Paperchase turned to mush by pious Stop Funding Hate campaign
The heart sinks. Must everything – absolutely everything – get dragged into the intensifying culture war rooted in an ever angrier battle over identity and the need to take offence? Even the question of which shops it is deemed correct or acceptable by campaigners to buy a pen, a notepad or a birthday card from?
Yes, it must. Nothing is immune, it seems. Everything is political, even a mass market newspaper running a promotional campaign at the weekend offering two free rolls of gift-wrapping paper is now a key battleground thanks to Twitter and a corporate panic.
All to bully people into parroting the new supposedly standard opinion on the trans issue when, actually, there has been no proper public debate about these profound and complex changes. The campaign means bullying women into accepting that they are not allowed their own distinct spaces such as changing rooms at the gym because a tiny group of furious campaigners attack anyone who raises the slightest doubt about dispensing gender-altering drugs to confused children.
Paperchase now finds itself in the middle of this row. The hitherto rather wonderful high street shop, that has added a little colour and fizz to the business of buying a pen and a notebook in Britain for a decent price, has decided that it will not be advertising or doing promotions with the mi-market tabloid The Daily Mail following an online campaign by activists.
The Paperchase PR people tweeted this morning:
“Thank you for taking time to share your opinion. We genuinely like to know what customers think about us – even though on this occasion some of your feedback is uncomfortable to hear. We promise to review in detail all customer feedback on this promotion.”
There were 480 tweets in response, with Stop Funding Hate, the unbelievably pious campaign on Twitter set on destroying media outlets its supporters disagree with, in the forefront. Getting attacked by Stop Funding Hate is, it seems the corporate equivalent of being denounced in Arthur Miller’s The Crucible, a chronicle of the witch hunts in New England. An assault online by Stop Funding Hate produces blind panic in the public relations department and the only way to save yourself if named is to grovel or denounce others.

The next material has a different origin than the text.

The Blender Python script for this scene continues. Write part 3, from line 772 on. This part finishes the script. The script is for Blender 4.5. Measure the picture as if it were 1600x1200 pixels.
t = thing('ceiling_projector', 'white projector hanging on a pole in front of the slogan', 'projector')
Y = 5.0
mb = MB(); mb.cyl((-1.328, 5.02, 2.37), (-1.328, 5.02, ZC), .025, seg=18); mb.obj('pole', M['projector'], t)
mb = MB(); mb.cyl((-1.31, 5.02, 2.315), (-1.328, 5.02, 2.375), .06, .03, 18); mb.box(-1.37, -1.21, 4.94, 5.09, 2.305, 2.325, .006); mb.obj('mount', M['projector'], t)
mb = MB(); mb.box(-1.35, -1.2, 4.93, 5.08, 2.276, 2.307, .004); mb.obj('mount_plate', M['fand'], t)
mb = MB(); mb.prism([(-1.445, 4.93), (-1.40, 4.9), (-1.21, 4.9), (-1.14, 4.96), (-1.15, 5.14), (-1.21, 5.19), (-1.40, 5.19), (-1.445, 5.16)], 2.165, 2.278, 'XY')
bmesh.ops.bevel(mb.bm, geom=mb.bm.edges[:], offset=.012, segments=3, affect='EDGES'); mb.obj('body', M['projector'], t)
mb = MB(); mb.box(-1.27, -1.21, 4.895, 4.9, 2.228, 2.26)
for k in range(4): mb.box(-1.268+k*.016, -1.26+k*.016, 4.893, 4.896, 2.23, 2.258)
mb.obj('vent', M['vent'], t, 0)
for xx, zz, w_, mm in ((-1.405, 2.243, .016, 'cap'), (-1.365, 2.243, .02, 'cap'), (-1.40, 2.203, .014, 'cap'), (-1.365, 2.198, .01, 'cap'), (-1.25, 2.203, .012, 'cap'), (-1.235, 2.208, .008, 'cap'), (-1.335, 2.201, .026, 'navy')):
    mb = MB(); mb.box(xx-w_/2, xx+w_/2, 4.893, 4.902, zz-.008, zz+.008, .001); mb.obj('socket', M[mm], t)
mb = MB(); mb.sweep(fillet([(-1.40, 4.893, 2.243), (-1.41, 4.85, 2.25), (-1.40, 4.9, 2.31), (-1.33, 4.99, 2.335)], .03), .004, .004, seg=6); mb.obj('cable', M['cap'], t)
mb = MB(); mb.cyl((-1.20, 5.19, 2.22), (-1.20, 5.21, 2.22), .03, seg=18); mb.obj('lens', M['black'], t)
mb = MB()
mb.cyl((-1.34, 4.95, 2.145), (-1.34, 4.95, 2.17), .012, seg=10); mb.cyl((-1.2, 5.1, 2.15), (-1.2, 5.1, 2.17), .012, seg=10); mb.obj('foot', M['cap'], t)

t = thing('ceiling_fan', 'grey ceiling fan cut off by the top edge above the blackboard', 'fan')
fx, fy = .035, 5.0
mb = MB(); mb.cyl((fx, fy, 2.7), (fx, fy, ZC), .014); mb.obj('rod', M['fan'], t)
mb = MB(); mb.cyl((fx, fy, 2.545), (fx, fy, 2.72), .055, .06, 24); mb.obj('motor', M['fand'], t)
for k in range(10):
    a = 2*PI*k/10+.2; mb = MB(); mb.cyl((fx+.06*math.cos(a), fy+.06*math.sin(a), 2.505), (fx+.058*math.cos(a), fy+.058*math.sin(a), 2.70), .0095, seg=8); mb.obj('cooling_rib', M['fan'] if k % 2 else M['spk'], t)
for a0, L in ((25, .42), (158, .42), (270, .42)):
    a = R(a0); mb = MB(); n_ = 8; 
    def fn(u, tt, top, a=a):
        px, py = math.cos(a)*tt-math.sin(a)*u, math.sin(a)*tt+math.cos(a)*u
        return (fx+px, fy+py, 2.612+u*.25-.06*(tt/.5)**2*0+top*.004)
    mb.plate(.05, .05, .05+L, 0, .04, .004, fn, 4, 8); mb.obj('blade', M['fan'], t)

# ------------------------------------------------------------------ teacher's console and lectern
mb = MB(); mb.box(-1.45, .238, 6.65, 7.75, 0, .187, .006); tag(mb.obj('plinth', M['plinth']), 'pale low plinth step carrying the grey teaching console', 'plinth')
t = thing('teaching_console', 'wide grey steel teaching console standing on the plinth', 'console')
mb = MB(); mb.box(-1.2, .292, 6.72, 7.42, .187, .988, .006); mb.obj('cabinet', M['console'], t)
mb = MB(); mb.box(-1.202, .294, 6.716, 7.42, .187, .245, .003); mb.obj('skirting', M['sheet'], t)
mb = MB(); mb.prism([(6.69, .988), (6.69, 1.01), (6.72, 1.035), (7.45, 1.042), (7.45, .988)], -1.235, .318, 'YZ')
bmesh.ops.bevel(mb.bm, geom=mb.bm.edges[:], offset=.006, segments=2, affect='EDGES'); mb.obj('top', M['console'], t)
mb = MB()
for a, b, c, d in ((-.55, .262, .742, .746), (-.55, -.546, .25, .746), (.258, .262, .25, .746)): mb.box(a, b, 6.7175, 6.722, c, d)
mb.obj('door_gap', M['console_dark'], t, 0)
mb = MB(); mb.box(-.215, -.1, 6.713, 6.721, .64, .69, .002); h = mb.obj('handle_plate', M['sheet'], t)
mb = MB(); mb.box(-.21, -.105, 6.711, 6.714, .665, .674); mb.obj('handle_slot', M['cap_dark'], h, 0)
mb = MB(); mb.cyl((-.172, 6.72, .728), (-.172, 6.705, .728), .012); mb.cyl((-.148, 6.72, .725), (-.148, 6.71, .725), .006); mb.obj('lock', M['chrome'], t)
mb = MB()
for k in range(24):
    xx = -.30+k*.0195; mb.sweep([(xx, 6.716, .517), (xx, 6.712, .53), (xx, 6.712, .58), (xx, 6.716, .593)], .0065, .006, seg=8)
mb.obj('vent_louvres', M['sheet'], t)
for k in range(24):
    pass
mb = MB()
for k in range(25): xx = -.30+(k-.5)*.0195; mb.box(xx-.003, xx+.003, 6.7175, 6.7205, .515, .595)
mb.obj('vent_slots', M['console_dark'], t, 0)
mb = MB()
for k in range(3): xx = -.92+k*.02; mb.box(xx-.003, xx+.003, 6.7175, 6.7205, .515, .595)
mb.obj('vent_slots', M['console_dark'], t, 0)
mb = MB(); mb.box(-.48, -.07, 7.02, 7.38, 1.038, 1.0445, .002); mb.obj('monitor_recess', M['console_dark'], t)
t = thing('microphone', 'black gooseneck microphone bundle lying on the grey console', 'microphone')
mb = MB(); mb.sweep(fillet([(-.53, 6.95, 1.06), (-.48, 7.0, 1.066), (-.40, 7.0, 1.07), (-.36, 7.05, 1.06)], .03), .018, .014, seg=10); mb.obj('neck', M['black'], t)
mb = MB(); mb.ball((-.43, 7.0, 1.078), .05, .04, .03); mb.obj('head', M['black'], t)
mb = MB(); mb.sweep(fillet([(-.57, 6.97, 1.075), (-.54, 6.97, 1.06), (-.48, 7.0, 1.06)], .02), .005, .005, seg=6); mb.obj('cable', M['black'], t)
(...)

Paperchase responded by Monday lunchtime:
“We’ve listened to you about this weekend’s newspaper promotion. We now know we were wrong to do this – we’re truly sorry and we won’t ever do it again. Thanks for telling us what you really think and we apologise if we have let you down on this one. Lesson learnt.”
Lesson learnt…
The executives who did this – who folded because of a targeted and highly questionable campaign by a tiny group of activists – are declaring the millions of people who buy the Mail or products like it (the Mirror can be pretty robust on stories too) to be bad people, bigots even. They have declared all Mail readers beyond the pale.
There is talk from advocates of free speech, and those wanting the mainstream media to survive, of boycotting Paperchase for its decision. Again, the heart sinks. More boycotts. More anger. Personally, I will avoid the place where I shopped several times a month, but with a sense of regret as much as fury.

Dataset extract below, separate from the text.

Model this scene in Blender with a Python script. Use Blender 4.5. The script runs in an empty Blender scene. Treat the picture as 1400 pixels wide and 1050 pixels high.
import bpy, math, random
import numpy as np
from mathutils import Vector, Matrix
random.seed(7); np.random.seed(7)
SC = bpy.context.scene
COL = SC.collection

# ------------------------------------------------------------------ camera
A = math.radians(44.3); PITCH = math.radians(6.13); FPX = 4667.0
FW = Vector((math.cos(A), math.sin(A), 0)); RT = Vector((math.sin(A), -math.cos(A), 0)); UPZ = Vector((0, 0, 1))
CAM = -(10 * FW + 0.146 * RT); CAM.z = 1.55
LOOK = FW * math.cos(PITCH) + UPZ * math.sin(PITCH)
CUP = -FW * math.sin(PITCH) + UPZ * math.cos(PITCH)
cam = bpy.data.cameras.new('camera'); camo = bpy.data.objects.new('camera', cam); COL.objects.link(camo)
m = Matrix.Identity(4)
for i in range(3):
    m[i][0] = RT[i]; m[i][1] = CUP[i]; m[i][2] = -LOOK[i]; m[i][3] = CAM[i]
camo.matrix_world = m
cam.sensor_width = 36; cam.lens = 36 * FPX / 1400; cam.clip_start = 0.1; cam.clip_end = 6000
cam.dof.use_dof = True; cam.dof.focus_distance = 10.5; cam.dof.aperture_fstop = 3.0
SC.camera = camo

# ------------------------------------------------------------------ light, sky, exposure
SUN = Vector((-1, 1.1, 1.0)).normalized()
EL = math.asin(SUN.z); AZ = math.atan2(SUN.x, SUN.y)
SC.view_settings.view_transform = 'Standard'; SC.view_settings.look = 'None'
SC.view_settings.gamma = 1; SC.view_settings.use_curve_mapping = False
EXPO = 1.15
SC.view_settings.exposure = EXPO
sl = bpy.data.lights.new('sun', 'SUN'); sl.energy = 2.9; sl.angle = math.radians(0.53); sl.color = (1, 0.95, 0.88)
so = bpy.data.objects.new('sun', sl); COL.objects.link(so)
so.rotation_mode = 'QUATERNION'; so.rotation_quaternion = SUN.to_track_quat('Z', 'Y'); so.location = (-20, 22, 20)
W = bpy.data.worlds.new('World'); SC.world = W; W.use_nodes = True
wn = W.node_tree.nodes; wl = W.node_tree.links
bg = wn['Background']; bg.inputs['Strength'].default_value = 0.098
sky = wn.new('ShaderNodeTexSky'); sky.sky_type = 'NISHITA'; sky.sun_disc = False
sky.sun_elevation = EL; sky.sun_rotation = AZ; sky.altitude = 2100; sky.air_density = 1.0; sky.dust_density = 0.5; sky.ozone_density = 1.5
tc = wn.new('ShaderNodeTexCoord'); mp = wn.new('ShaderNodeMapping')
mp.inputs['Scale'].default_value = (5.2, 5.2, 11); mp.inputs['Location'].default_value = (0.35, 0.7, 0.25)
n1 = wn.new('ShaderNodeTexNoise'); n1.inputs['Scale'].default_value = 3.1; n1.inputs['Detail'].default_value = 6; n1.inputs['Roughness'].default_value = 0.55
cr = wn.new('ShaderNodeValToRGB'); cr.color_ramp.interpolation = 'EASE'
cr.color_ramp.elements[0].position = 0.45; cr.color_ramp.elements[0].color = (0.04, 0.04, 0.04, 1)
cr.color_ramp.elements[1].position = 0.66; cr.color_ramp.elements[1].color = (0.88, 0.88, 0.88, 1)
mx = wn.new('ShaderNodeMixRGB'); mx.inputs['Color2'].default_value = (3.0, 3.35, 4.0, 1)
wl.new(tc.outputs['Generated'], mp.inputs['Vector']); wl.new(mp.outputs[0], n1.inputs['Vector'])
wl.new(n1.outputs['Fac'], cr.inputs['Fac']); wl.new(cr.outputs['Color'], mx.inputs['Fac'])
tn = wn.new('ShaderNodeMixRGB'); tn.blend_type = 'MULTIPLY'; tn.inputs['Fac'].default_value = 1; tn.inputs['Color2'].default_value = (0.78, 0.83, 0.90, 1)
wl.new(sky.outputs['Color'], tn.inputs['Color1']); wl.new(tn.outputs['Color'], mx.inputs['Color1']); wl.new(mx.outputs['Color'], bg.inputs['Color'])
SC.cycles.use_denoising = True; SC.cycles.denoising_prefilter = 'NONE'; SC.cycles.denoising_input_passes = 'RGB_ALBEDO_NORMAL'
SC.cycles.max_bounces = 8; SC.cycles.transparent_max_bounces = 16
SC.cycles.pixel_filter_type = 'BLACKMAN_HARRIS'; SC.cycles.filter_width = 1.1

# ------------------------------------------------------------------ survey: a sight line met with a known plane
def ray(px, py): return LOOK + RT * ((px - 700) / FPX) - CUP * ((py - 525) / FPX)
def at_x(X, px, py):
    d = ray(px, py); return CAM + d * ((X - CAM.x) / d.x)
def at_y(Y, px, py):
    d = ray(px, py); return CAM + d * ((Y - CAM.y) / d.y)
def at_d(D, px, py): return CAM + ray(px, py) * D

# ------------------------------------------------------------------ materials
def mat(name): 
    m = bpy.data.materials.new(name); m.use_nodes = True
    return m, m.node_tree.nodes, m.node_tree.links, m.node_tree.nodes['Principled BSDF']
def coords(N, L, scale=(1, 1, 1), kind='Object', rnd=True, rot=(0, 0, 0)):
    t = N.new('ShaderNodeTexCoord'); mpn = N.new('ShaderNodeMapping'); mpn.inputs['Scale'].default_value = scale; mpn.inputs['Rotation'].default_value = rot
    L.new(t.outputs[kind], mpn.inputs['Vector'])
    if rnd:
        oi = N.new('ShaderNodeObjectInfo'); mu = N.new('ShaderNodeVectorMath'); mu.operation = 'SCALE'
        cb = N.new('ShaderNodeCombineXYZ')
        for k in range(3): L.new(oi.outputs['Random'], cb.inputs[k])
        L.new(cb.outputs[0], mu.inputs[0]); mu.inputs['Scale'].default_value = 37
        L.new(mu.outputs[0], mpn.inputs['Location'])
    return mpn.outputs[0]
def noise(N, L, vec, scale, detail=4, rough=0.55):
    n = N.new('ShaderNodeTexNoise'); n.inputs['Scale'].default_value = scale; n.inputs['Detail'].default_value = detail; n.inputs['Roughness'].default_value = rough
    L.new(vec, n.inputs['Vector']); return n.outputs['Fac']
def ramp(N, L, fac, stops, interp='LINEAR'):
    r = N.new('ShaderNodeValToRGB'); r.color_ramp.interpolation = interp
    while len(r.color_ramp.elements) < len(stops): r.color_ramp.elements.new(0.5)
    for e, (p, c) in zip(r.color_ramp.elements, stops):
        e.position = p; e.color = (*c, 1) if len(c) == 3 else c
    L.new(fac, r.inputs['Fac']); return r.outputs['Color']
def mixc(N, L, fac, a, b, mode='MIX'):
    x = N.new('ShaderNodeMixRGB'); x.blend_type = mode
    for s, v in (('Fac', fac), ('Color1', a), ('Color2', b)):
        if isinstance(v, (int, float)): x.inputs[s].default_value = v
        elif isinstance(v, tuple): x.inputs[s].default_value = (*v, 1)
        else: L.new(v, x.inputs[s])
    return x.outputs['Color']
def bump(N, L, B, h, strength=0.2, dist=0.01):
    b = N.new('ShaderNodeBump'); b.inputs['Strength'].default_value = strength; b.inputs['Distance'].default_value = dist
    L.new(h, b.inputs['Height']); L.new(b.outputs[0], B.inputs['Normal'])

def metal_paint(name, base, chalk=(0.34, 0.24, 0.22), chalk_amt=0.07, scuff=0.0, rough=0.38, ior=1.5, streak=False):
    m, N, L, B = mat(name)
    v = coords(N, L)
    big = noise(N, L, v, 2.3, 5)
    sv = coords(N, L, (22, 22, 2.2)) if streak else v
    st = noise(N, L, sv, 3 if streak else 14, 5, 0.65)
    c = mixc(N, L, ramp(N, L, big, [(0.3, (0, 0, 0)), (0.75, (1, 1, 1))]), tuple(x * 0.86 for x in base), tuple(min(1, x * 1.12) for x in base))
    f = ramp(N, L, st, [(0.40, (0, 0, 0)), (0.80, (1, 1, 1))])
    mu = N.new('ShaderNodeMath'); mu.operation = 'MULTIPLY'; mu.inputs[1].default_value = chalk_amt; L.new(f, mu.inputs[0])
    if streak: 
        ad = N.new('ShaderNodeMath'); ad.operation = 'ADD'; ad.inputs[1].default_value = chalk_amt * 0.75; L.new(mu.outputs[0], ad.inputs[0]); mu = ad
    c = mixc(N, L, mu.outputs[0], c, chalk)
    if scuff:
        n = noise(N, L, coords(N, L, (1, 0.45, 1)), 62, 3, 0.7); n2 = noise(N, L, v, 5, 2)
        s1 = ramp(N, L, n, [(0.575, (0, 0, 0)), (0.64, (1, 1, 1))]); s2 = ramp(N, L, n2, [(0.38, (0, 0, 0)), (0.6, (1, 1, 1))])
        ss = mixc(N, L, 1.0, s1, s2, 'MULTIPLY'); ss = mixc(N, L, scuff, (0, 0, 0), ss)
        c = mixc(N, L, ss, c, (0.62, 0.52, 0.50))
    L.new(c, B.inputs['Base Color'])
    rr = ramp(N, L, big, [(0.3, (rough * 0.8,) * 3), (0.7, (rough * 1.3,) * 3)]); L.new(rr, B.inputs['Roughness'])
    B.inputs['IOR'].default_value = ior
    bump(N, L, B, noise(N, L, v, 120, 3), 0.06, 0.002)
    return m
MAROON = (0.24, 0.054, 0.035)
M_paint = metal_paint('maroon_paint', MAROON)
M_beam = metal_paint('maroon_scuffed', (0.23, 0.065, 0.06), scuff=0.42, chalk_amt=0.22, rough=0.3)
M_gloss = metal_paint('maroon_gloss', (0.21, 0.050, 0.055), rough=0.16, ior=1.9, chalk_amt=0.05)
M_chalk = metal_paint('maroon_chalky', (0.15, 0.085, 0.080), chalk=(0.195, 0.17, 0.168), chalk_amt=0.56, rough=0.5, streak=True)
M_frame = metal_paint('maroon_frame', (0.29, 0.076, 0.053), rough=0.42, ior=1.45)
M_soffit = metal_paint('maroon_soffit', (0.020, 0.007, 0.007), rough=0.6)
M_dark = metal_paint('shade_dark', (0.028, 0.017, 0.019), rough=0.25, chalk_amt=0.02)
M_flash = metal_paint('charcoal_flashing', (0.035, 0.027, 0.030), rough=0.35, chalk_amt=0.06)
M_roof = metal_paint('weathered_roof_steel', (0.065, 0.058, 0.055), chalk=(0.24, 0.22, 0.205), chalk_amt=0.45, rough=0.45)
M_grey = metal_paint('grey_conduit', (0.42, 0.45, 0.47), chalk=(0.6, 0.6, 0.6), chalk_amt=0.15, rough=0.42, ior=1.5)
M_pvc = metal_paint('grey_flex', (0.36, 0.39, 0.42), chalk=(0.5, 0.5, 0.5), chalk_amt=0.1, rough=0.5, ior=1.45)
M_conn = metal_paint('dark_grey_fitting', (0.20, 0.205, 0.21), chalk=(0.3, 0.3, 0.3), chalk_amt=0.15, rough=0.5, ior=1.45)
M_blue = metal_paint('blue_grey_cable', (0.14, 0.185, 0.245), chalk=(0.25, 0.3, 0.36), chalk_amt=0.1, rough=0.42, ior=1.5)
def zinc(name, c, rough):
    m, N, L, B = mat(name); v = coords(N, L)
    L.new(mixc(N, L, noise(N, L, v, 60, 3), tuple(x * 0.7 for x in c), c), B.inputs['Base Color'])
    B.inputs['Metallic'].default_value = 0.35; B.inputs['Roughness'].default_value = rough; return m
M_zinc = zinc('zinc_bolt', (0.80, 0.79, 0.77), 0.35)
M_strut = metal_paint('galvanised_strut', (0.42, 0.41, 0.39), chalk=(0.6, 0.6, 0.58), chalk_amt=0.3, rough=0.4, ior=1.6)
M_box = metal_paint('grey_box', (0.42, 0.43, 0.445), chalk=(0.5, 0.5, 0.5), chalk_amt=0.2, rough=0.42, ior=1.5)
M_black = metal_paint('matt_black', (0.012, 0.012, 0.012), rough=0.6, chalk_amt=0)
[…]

This is happening while the mainstream media is in the middle of a meltdown, with the advertising model collapsing. As much as 90% of the new ad dollars go to Facebook and Google. These are the giant companies that present themselves as neutral platforms, while hoovering up money and creating the scope for Russian interference and online violence.
These advertising boycotts will only worsen the problems of the media fighting for its life, by lessening the amount spent on journalism. If you don’t like the Mail, and are feeling smug today, ask yourself if it will really stop there once the boycotts by assorted tribes get going. I read the Guardian, along with many other newspapers, and it contains a great deal I disagree with. It is good to read articles that challenge your thinking, otherwise you risk being stuck in an echo chamber of priggish righteousness.
But it wouldn’t take much for campaigners on the centre-right to define some of what appears in the Guardian and the Mirror as extremely hateful – towards anyone with money, or someone from a class background that Mirror journalist Kevin McGuire finds annoying, or someone owning a stake in a legal but tough business, or in the case of the Guardian towards British troops fighting Islamist terrorism. All because of what some of the columnists write.
You see where this leads. Lots of conservatives shop at Sainsburys or Tesco. Should those stores be advertising with newspapers that campaigners on the centre-right, or others who back Britain’s forces or are pro-business, don’t like or find offensive? I think yes, of course they should, because we need journalistic investment and noisy diversity of opinion now more than ever.
Paperchase and all these other businesses folding to the sinister, politically correct, Orwellian Stop Funding Hate campaign are enemies of freedom, it turns out. Not a good place to be for a company trying to sell pens and birthday cards, I would have thought. But we’ll see. Perhaps pompous illiberalism and denouncing Mail readers will be good for business at Paperchase.